In his guilty confession, Headley said the raid also was planned with active ISI involvement at every stage. At each of his meetings in Pakistan, he said he met with ISI officers as well as the LeT terror leaders. Sometimes the ISI gave him particular assignments separate from what the LeT asked; for example, tasking him with taking photos of an Indian nuclear facility near Mumbai. The ISI also provided him with money to help set up his cover story in Mumbai, including an initial $25,000 in cash. Headley also said the ISI provided some of the training for the attackers, including from elite Pakistani naval commandoes. According to Headley, the ISI was especially pleased with the choice of the Jewish Chabad House as a target.

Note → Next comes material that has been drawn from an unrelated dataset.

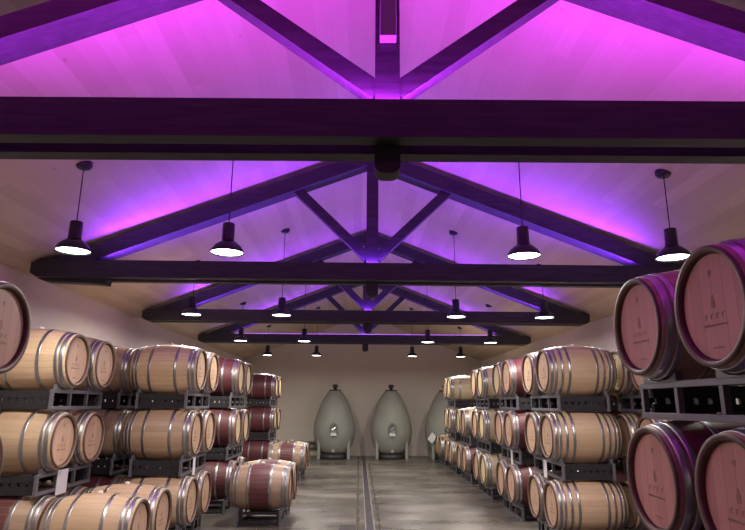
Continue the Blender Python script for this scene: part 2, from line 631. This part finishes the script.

A fabulous new book, The Siege: 68 Hours inside the Taj Hotel, by Cathy Scott-Clark and Adrian Levy, adds a new wrinkle. Their investigations in Pakistan, India, and the U.S. led them to believe LeT and the ISI became suspicious that Headley was a double agent, still secretly giving information to the Americans. At the date for the attack came closer, Headley was frozen out of the plot so he could not reveal any details. The plotters also were worried about his three wives, one of whom had reported his suspicious activity to the American Embassy in Islamabad. According to the book, LeT leader Hafez Saeed had to intervene personally at one point in Headley’s complicated love life to keep the plot a secret.

Headley worked with al Qaeda after Mumbai on an even more ambitious plot to attack Copenhagen in 2009, probably during the Global Climate Change summit that year. A tip-off from British intelligence led to his arrest and subsequent conviction. The Pakistani mastermind of the Mumbai plot, LeT leader Hafiz Saeed, remains free in Pakistan, where he continues to be a darling of the ISI and regularly calls for more attacks on India and America. Five years after Mumbai, justice has yet to be served.